THE REQUEST » Show every line in the entries below where the word "were" appears.

(begin)

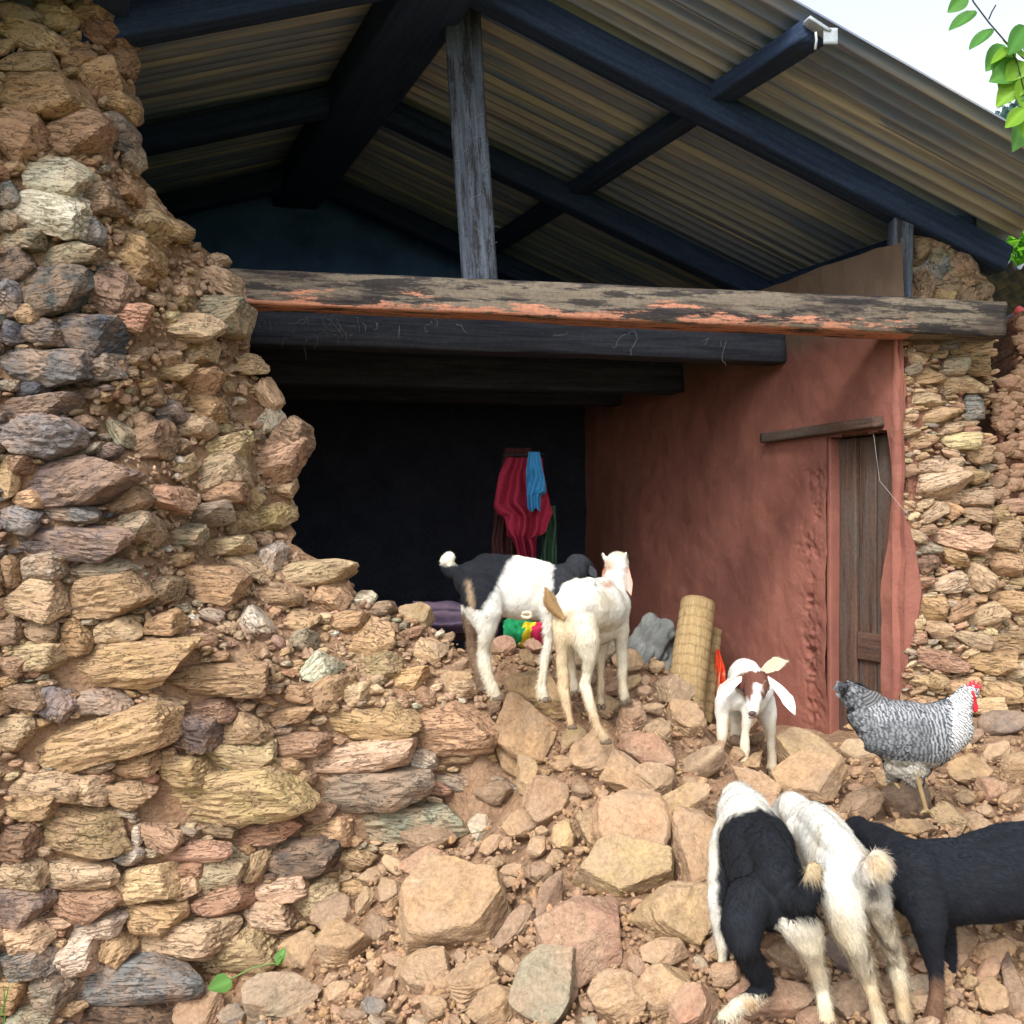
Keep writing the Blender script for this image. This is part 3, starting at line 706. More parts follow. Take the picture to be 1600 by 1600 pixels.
# ---- timbers of the front
def beam(name, p0, p1, wd, hg, mat, seed, label=None, up=(0, 0, 1), rough=.006, n=70, parent=None, taper=1.):
    V, Fc, lc = bar(p0, p1, wd, hg, up, n, rough, seed, taper)
    o = mk(name, V, Fc, mat, parent or house, {'lc': lc})
    if label: o['label'] = label
    return o
d0 = float(Yf(330))+.50
tb0 = P(330, 450, d0); tb1 = P(1558, 505, float(Yf(1558))-.18)
beam('long_beam', tb0, tb1, .16, .152, M['tie'], 1, 'long weathered beam across the opening, flecked with salmon paint', rough=.007, n=160)
beam('ceiling_beam', P(370, 513, 4.92), P(1222, 544, 5.42), .15, .165, M['dark'], 7, 'nearest dark ceiling beam under the long beam', rough=.004)
beam('ceiling_beam', P(395, 573, 5.75), P(1062, 590, 6.30), .15, .20, M['dark'], 9, 'second dark ceiling beam, deeper in the room', rough=.004)
beam('ceiling_beam', P(395, 600, 6.6), P(1000, 612, 7.0), .15, .20, M['dark'], 11, 'third ceiling beam, deepest in the room')
fp = [A+RR*1.0-U*3.6, A+RR*1.0+U*.25, A+RR*3.3+U*.5, A+RR*3.3-U*5.0]
slab('loft_floor', [zz(fp[0], 2.72), zz(fp[1], 2.72), zz(fp[2], 2.72), zz(fp[3], 2.72)], .03, M['dark'], house, 'dark boards of the loft floor')
V, Fc, lc = bar(P(750, 446, 4.49), P(719, -20, 4.46), .155, .10, (0, -1, 0), 60, .004, 4)
o = mk('king_post', V, Fc, M['post'], house, {'lc': lc}); o['label'] = 'upright grey-blue post from the long beam to the roof ridge'
V, Fc, lc = bar(P(1403, 474, 4.74), P(1408, 325, 4.70), .095, .09, (0, -1, 0), 20, .003, 6)
o = mk('short_post', V, Fc, M['post'], house, {'lc': lc}); o['label'] = 'short upright post near the right end of the long beam'
# ---- roof
V1 = np.array([2.045, 4.09, 0.])
def RP(q, a, off=0.):
    p = V1+U*((q-2.113)/.987)+RR*a
    h = 2.394-(.389*q if q >= 0 else -.315*q)
    return np.array([p[0], p[1], EYE+h+off])
roof = bpy.data.objects.new('roof', None); col.objects.link(roof); roof.parent = house; WORLD['roof'] = tuple(RP(0, .6)); roof.location = Vector(WORLD['roof'])-Vector(WORLD['stone_house'])
roof['label'] = 'gable roof of corrugated metal sheets on dark timbers tinted with blue haze'
def sheet(q0, q1, a0, a1, off, seed, mat=None, label=None):
    per = .078; na = max(int((a1-a0)/per*10), 12); nq = 14
    q = np.linspace(q0, q1, nq); a = np.linspace(a0, a1, na)
    V = np.array([RP(qq, aa, off+.021*math.sin(aa/per*2*math.pi)+.004*math.sin(qq*2.1+seed)) for qq in q for aa in a])
    lc = np.array([(qq+seed*3.7, aa+seed*1.3, 0) for qq in q for aa in a])
    fc = grid_faces(nq, na); n = len(V)
    V2 = V+np.array([0, 0, .003])
    A_ = np.arange(n).reshape(nq, na)
    rim = np.concatenate([np.stack([A_[0, :-1], A_[0, 1:]], 1), np.stack([A_[-1, 1:], A_[-1, :-1]], 1), np.stack([A_[1:, 0], A_[:-1, 0]], 1), np.stack([A_[:-1, -1], A_[1:, -1]], 1)])
    rf = np.stack([rim[:, 0], rim[:, 1], rim[:, 1]+n, rim[:, 0]+n], 1)
    o = mk('corrugated_sheet', np.vstack([V, V2]), np.concatenate([fc[:, ::-1], fc+n, rf]), mat or M['metal'], roof, {'lc': np.vstack([lc, lc])})
    return o
al = [0, .36, 1.05, 1.76, 2.47, 3.18, 4.0]
for i in range(6):
    sheet(0, 2.68, al[i]-(.06 if i else 0), al[i+1], .012*(i % 2)-(.012 if i == 1 else 0), i*2)
    sheet(-3.1, 0, al[i]-(.06 if i else 0), al[i+1], .012*(i % 2)+(.03 if i == 0 else 0), i+20)
def rbeam(name, q0, a0, q1, a1, off, wd, hg, mat, seed, label=None, n=50):
    V, Fc, lc = bar(RP(q0, a0, off), RP(q1, a1, off), wd, hg, (0, 0, 1), n, .004, seed)
    o = mk(name, V, Fc, mat, roof, {'lc': lc})
    if label: o['label'] = label
for i, a in enumerate((.66, 2.02, 3.35)):
    rbeam('rafter', .02, a, 2.64, a, -.125, .12, .125, M['blue'], i)
    rbeam('rafter', -.02, a, -2.9, a, -.125, .12, .125, M['blue'], i+5)
for i, q in enumerate((1.2, 2.42, -1.25, -2.4)):
    rbeam('purlin', q, (.02 if q < 2 else .62) if q > 0 else .3, q, 3.9, -.062, .12, .075, M['blue'], i+10)
rbeam('ridge_beam', 0, .25, 0, 3.9, -.15, .30, .19, M['blue'], 30, 'broad ridge beam')
# pale plate nailed on the end of the purlin, with a bent strip hanging from it
mb = MB(); c = RP(1.2, .0, -.062)
V, Fc, lc = bar(c-U*.045+np.array([0, -.01, .03]), c+U*.045+np.array([0, -.01, -.012]), .05, .012, (0, 0, 1), 6, .002, 2); mb.add(V, Fc, col=np.array([.33, .37, .40]))
V, Fc, lc = bar(c+U*.05+np.array([0, -.03, .0]), c+U*.05+np.array([0, -.03, -.06]), .05, .008, (0, -1, 0), 6, .002, 2); mb.add(V, Fc, col=np.array([.33, .37, .40]))
V, Fc = tube([c+np.array([-.01, -.03, -.02]), c+np.array([-.008, -.032, -.05]), c+np.array([-.012, -.03, -.085])], .005, 6); mb.add(V, Fc, col=np.array([.4, .42, .42]))
o = mb.build('end_plate', M['smooth'], roof); o['label'] = 'pale metal plate on the end of the purlin at the roof edge'
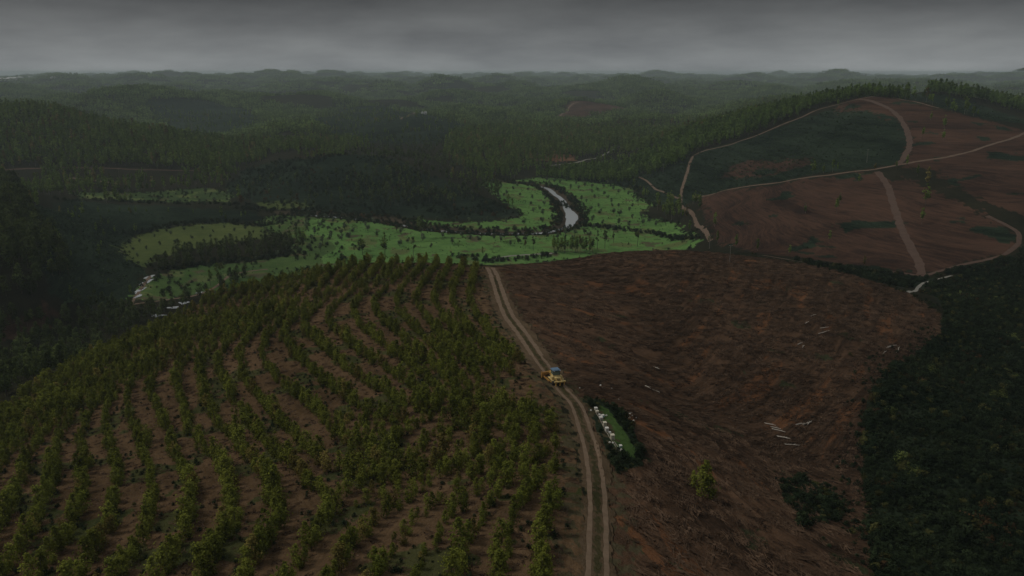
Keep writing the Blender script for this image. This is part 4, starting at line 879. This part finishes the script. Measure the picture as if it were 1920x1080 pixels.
for z in ('meadow', 'pale_meadow', 'left_meadow'):
    ring = np.concatenate([Z[z], Z[z][:1]]); ln = []
    for a_, b_ in zip(ring[:-1], ring[1:]):
        n_ = max(1, int(np.hypot(*(b_-a_))/3.2)); ln += [a_ + (b_-a_)*(k+.5)/n_ for k in range(n_)]
    q = np.array(ln); q = q[fbm(q[:, 0]/25, q[:, 1]/25, 2, 133) > -.12]; q = q + rng.normal(size=q.shape)*2.4
    q = q[(linedist(RIVER, q[:, 0], q[:, 1], 16) > 9) & (q[:, 1] > 430) & visible(q[:, 0], q[:, 1], 2, 3)]
    mass('meadow_edge_shrubs', 'bush', np.stack([q[:, 0], q[:, 1], hz(q[:, 0], q[:, 1])-.2], 1), rng.uniform(.5, 1.5, len(q)), 'ragged bushes along the edge of the ' + z.replace('_', ' '), 'shrubs')
# river banks
px, py = [], []
for off, n_ in ((9, 420), (-9, 420), (12, 260), (-12, 260), (7, 120)):
    t = np.gradient(RW, axis=0); t /= np.linalg.norm(t, axis=1)[:, None]; k = rng.integers(0, len(RW), n_)
    o_ = off + rng.normal(size=n_)*1.5; px.append(RW[k, 0] - t[k, 1]*o_ + rng.normal(size=n_)*2); py.append(RW[k, 1] + t[k, 0]*o_ + rng.normal(size=n_)*2)
px = np.concatenate(px); py = np.concatenate(py); m = linedist(RW, px, py, 30) > 6.5; px = px[m]; py = py[m]
n_ = len(px); rr_ = rng.random(n_) < .2
mass('river_bank_shrubs', 'bush', np.stack([px, py, hz(px, py)-.2], 1)[~rr_], rng.uniform(.8, 2.0, n_)[~rr_], 'dark bushes lining both river banks', 'shrubs')
mass('river_bank_shrubs', 'rust', np.stack([px, py, hz(px, py)-.2], 1)[rr_], rng.uniform(.7, 1.6, n_)[rr_], 'rusty brown bushes along the river banks', 'shrubs')
# bushes standing in the shallow stretches of the channel and in the gap between the two open pools
ch = poly([(955,341),(965,341),(975,342),(985,343),(992,345),(1000,346),(1008,348),(1015,350),(1054,380),(1058,383),(1062,384),(1066,385),(1051,377),(1069,388),(1052,428),(1045,429),(1038,430),(998,436),(990,436),(980,436),(968,436),(950,437),(930,437),(915,436),(900,435),(885,434),(870,433),(850,432),(830,430),(812,428),(795,427),(780,424),(765,421),(750,418),(735,415)], 500, 1000)
ch = np.concatenate([ch + rng.normal(size=ch.shape)*2.2 for _ in range(4)])
mass('river_bank_shrubs', 'bush', np.stack([ch[:, 0], ch[:, 1], hz(ch[:, 0], ch[:, 1])-.1], 1), rng.uniform(1.2, 2.2, len(ch)), 'dark bushes crowding the narrow stretches of the river', 'shrubs')
# ragged fringes where shrubs meet the bare field
for pts, sg, n_, lab in (([(1765,625),(1720,662),(1682,682),(1640,720),(1622,800),(1618,860),(1625,940),(1640,1079)], 2.6, 420, 'small shrubs fraying into the field from the right edge slope'), ([(1455,905),(1500,898),(1560,925),(1590,960)], 1.6, 60, 'small shrubs around the bush patch at the foot of the field'), ([(1450,482),(1520,498),(1620,523),(1700,548),(1762,588)], 2.2, 150, 'small shrubs along the far rim of the brown field')):
    ln = smoothline(poly(pts, 60, 345), 1); k = rng.integers(0, len(ln), n_); q = ln[k] + rng.normal(size=(n_, 2))*sg
    mass('fringe_shrubs', 'bush', np.stack([q[:, 0], q[:, 1], hz(q[:, 0], q[:, 1])-.15], 1), rng.uniform(.2, .75, n_), lab, 'shrubs')
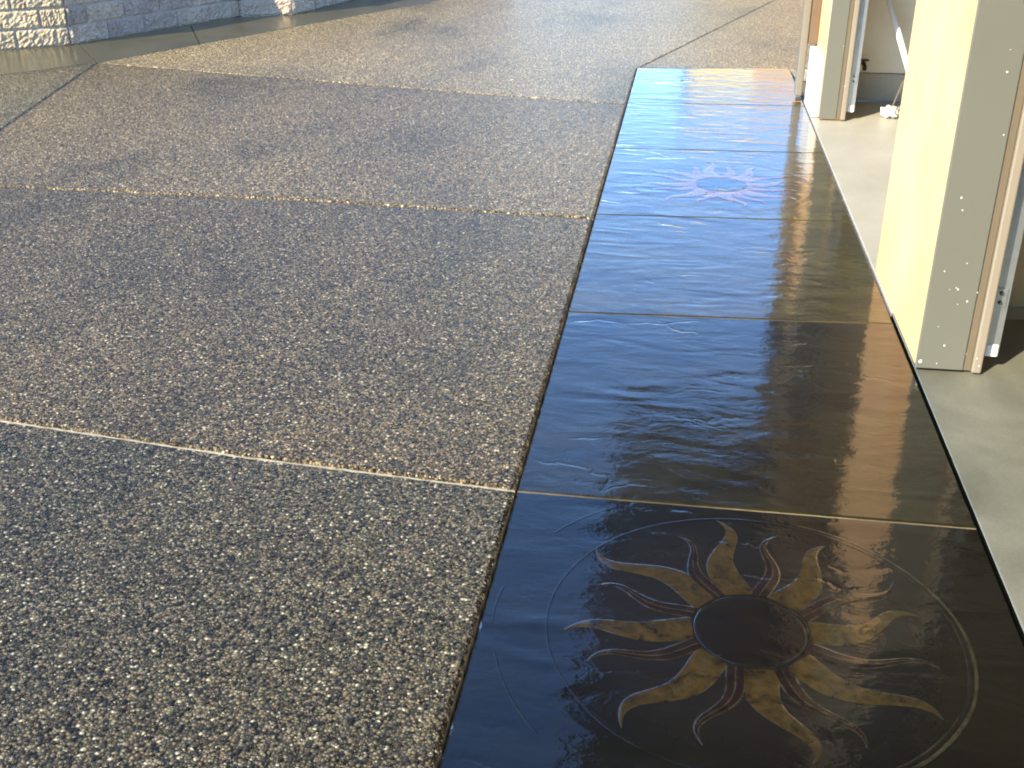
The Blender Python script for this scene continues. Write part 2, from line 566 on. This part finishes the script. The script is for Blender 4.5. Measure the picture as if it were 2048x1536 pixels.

(end)

ANSWER »
Keep writing the Blender script for this image. This is part 4, starting at line 879. This part finishes the script. Measure the picture as if it were 1920x1080 pixels.
The Blender Python script for this scene continues. Write part 2, from line 566 on. This part finishes the script. The script is for Blender 4.5. Measure the picture as if it were 2048x1536 pixels.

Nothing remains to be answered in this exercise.